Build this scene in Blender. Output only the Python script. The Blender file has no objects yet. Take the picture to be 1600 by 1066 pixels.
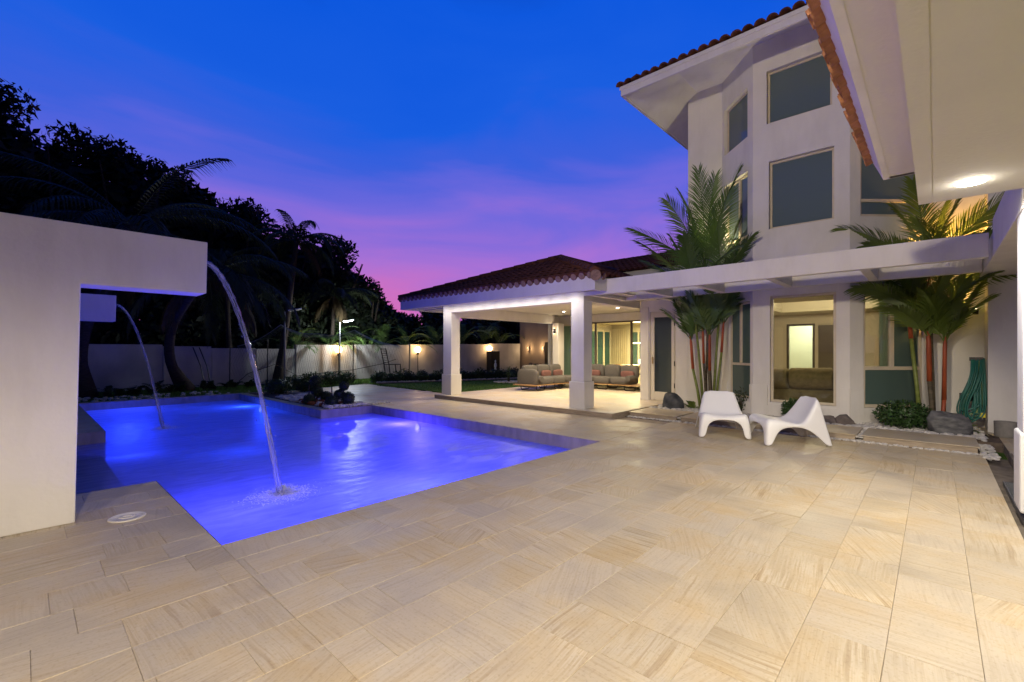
import bpy, bmesh, math, random
from mathutils import Vector, Matrix
R = random.Random(7)
pi = math.pi
S = bpy.context.scene
COL = S.collection
def lin(r, g, b):
    f = lambda c: (c/255/12.92) if c/255 <= .04045 else ((c/255+.055)/1.055)**2.4
    return (f(r), f(g), f(b), 1)

# ------------------------------------------------------------------ camera
CAM_Z = 1.4
cd = bpy.data.cameras.new('camera'); cam = bpy.data.objects.new('camera', cd); COL.objects.link(cam)
cam.location = (0, 0, CAM_Z); cam.rotation_euler = (pi/2, 0, math.atan(661/711) - pi/2)
cd.sensor_width = 36; cd.lens = 711/1600*36; cd.shift_y = 14/1600; cd.clip_start = .05; cd.clip_end = 1500
S.camera = cam
# ------------------------------------------------------------------ dusk sky
W = bpy.data.worlds.new('World'); S.world = W; W.use_nodes = True
nt = W.node_tree; nt.nodes.clear()
def N(t, nt=nt, **k):
    n = nt.nodes.new(t)
    for a, b in k.items(): setattr(n, a, b)
    return n
out = N('ShaderNodeOutputWorld'); bg = N('ShaderNodeBackground'); bg.inputs[1].default_value = 1.0
tc = N('ShaderNodeTexCoord'); sep = N('ShaderNodeSeparateXYZ'); nt.links.new(tc.outputs['Generated'], sep.inputs[0])
nz = N('ShaderNodeTexNoise'); nz.inputs['Scale'].default_value = 2.2; nz.inputs['Detail'].default_value = 5; nz.inputs['Distortion'].default_value = .6
mp = N('ShaderNodeMapping'); mp.inputs['Rotation'].default_value = (0, .35, .6); mp.inputs['Scale'].default_value = (.5, 1.3, 3.2)
nt.links.new(tc.outputs['Generated'], mp.inputs[0]); nt.links.new(mp.outputs[0], nz.inputs[0])
wob = N('ShaderNodeMath', operation='MULTIPLY_ADD'); wob.inputs[1].default_value = -.36; nt.links.new(nz.outputs[0], wob.inputs[0])
add = N('ShaderNodeMath', operation='ADD'); add.inputs[1].default_value = .18
nt.links.new(sep.outputs[2], wob.inputs[2]); nt.links.new(wob.outputs[0], add.inputs[0])
def ramp(stops, nt=nt):
    r = N('ShaderNodeValToRGB', nt); e = r.color_ramp.elements
    while len(e) > 1: e.remove(e[-1])
    e[0].position, e[0].color = stops[0]
    for p, c in stops[1:]:
        x = e.new(p); x.color = c
    return r
r1 = ramp([(0, lin(215, 110, 180)), (.08, lin(202, 113, 196)), (.17, lin(170, 114, 212)), (.27, lin(118, 106, 220)),
           (.37, lin(60, 96, 220)), (.47, lin(26, 94, 224)), (.60, lin(14, 88, 222)), (.8, lin(10, 58, 165)), (1, lin(8, 40, 120))])
r2 = ramp([(0, lin(58, 46, 90)), (.15, lin(40, 46, 104)), (.4, lin(22, 44, 116)), (.7, lin(12, 42, 122)), (1, lin(8, 40, 120))])
nt.links.new(add.outputs[0], r1.inputs[0]); nt.links.new(sep.outputs[2], r2.inputs[0])
dot = N('ShaderNodeVectorMath', operation='DOT_PRODUCT'); dot.inputs[1].default_value = (.60, .80, 0)
nt.links.new(tc.outputs['Generated'], dot.inputs[0])
mr = N('ShaderNodeMapRange'); mr.inputs[1].default_value = -.2; mr.inputs[2].default_value = .62
nt.links.new(dot.outputs['Value'], mr.inputs[0])
mx = N('ShaderNodeMix', data_type='RGBA'); nt.links.new(mr.outputs[0], mx.inputs[0])
nt.links.new(r2.outputs[0], mx.inputs[6]); nt.links.new(r1.outputs[0], mx.inputs[7])
nt.links.new(mx.outputs[2], bg.inputs[0]); nt.links.new(bg.outputs[0], out.inputs[0])
S.view_settings.view_transform = 'Standard'; S.view_settings.look = 'None'
S.view_settings.exposure = 0; S.view_settings.gamma = 1; S.view_settings.use_curve_mapping = False
S.render.engine = 'CYCLES'; S.cycles.use_denoising = True
S.cycles.max_bounces = 7; S.cycles.diffuse_bounces = 3; S.cycles.glossy_bounces = 3; S.cycles.transparent_max_bounces = 16
S.cycles.transmission_bounces = 4; S.cycles.caustics_reflective = False; S.cycles.caustics_refractive = False
S.cycles.sample_clamp_indirect = 4

# ------------------------------------------------------------------ materials
def mat(name, col, rough=.7, spec=.3, var=.0, vscale=6, bump=0, bscale=60, col2=None, emit=None, estr=0, metal=0, trans=0, stretch=None, rnd=0, detail=4, streak=0):
    m = bpy.data.materials.new(name); m.use_nodes = True; t = m.node_tree
    b = t.nodes['Principled BSDF']; b.inputs['Roughness'].default_value = rough; b.inputs['Specular IOR Level'].default_value = spec
    b.inputs['Metallic'].default_value = metal
    c = tuple(col[:3])+(1,); b.inputs['Base Color'].default_value = c
    L = t.links.new
    co = N('ShaderNodeTexCoord', t)
    src = co.outputs['Object']
    if stretch:
        mpp = N('ShaderNodeMapping', t); mpp.inputs['Scale'].default_value = stretch; L(src, mpp.inputs[0]); src = mpp.outputs[0]
    cur = None
    if var or col2:
        n = N('ShaderNodeTexNoise', t); n.inputs['Scale'].default_value = vscale; n.inputs['Detail'].default_value = detail
        L(src, n.inputs[0])
        c2 = tuple(col2[:3])+(1,) if col2 else tuple(x*(1-var) for x in col[:3])+(1,)
        r = ramp([(.35, c2), (.65, c)], t); L(n.outputs[0], r.inputs[0]); cur = r.outputs[0]
    if streak:
        ms_ = N('ShaderNodeMapping', t); ms_.inputs['Scale'].default_value = (1.6, 1.6, .4); L(co.outputs['Object'], ms_.inputs[0])
        ns_ = N('ShaderNodeTexNoise', t); ns_.inputs['Scale'].default_value = 1.6; ns_.inputs['Detail'].default_value = 7; ns_.inputs['Roughness'].default_value = .65; L(ms_.outputs[0], ns_.inputs[0])
        rs_ = ramp([(.30, (1-streak, 1-streak*1.1, 1-streak*1.3, 1)), (.55, (1, 1, 1, 1))], t); L(ns_.outputs[0], rs_.inputs[0])
        mu_ = N('ShaderNodeMix', t, data_type='RGBA', blend_type='MULTIPLY'); mu_.inputs[0].default_value = 1
        if cur: L(cur, mu_.inputs[6])
        else: mu_.inputs[6].default_value = c
        L(rs_.outputs[0], mu_.inputs[7]); cur = mu_.outputs[2]
    if rnd:
        oi = N('ShaderNodeObjectInfo', t); hs = N('ShaderNodeHueSaturation', t)
        m1 = N('ShaderNodeMapRange', t); m1.inputs[3].default_value = 1-rnd; m1.inputs[4].default_value = 1+rnd
        L(oi.outputs['Random'], m1.inputs[0]); L(m1.outputs[0], hs.inputs['Value'])
        if cur: L(cur, hs.inputs['Color'])
        else: hs.inputs['Color'].default_value = c
        cur = hs.outputs[0]
    if cur: L(cur, b.inputs['Base Color'])
    if bump:
        n2 = N('ShaderNodeTexNoise', t); n2.inputs['Scale'].default_value = bscale; n2.inputs['Detail'].default_value = 3
        L(src, n2.inputs[0]); bp = N('ShaderNodeBump', t); bp.inputs['Strength'].default_value = bump; bp.inputs['Distance'].default_value = .01
        L(n2.outputs[0], bp.inputs['Height']); L(bp.outputs[0], b.inputs['Normal'])
    if emit:
        b.inputs['Emission Color'].default_value = tuple(emit[:3])+(1,); b.inputs['Emission Strength'].default_value = estr
    if trans:
        tr = N('ShaderNodeBsdfTranslucent', t); tr.inputs[0].default_value = tuple(min(1, x*1.3) for x in col[:3])+(1,)
        ms = N('ShaderNodeMixShader', t); ms.inputs[0].default_value = trans
        L(b.outputs[0], ms.inputs[1]); L(tr.outputs[0], ms.inputs[2]); L(ms.outputs[0], t.nodes['Material Output'].inputs[0])
    return m
def glassmat(name, tint=(.9, .93, .92), film=None, filmf=0, rough=.02, ior=1.5, bump=0, bs=2):
    m = bpy.data.materials.new(name); m.use_nodes = True; t = m.node_tree; t.nodes.remove(t.nodes['Principled BSDF']); L = t.links.new
    tr = N('ShaderNodeBsdfTransparent', t); tr.inputs[0].default_value = tuple(tint)+(1,)
    gl = N('ShaderNodeBsdfGlossy', t); gl.inputs['Roughness'].default_value = rough
    fr = N('ShaderNodeFresnel', t); fr.inputs[0].default_value = ior
    a = tr.outputs[0]
    if film:
        df = N('ShaderNodeBsdfDiffuse', t); df.inputs[0].default_value = tuple(film)+(1,)
        tl = N('ShaderNodeBsdfTranslucent', t); tl.inputs[0].default_value = tuple(film)+(1,)
        m0 = N('ShaderNodeMixShader', t); m0.inputs[0].default_value = .5; L(df.outputs[0], m0.inputs[1]); L(tl.outputs[0], m0.inputs[2])
        m1 = N('ShaderNodeMixShader', t); m1.inputs[0].default_value = filmf; L(a, m1.inputs[1]); L(m0.outputs[0], m1.inputs[2]); a = m1.outputs[0]
    if bump:
        co = N('ShaderNodeTexCoord', t); n2 = N('ShaderNodeTexNoise', t); n2.inputs['Scale'].default_value = bs; L(co.outputs['Object'], n2.inputs[0])
        bp = N('ShaderNodeBump', t); bp.inputs['Strength'].default_value = bump; bp.inputs['Distance'].default_value = .02
        L(n2.outputs[0], bp.inputs['Height']); L(bp.outputs[0], gl.inputs['Normal']); L(bp.outputs[0], fr.inputs['Normal'])
    m2 = N('ShaderNodeMixShader', t); L(fr.outputs[0], m2.inputs[0]); L(a, m2.inputs[1]); L(gl.outputs[0], m2.inputs[2])
    L(m2.outputs[0], t.nodes['Material Output'].inputs[0])
    return m
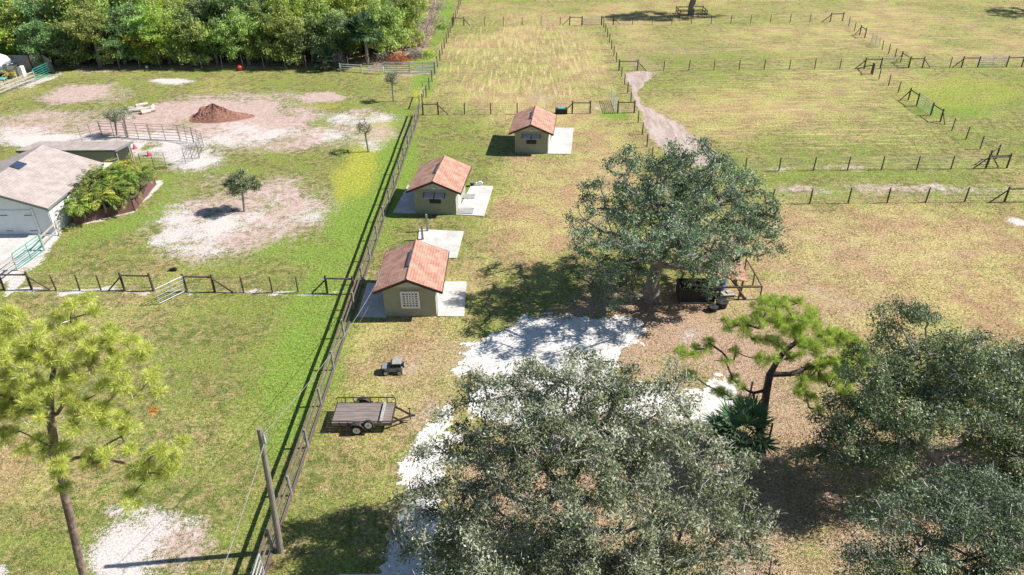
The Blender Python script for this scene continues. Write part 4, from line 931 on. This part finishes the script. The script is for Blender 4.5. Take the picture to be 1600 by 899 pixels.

→ EXERCISE BRIEF: Identify and copy lines that hold the string "from".

→ SOLUTION FOR THIS TASK:
from mathutils import Vector, Matrix
The Blender Python script for this scene continues. Write part 4, from line 931 on. This part finishes the script. The script is for Blender 4.5. Take the picture to be 1600 by 899 pixels.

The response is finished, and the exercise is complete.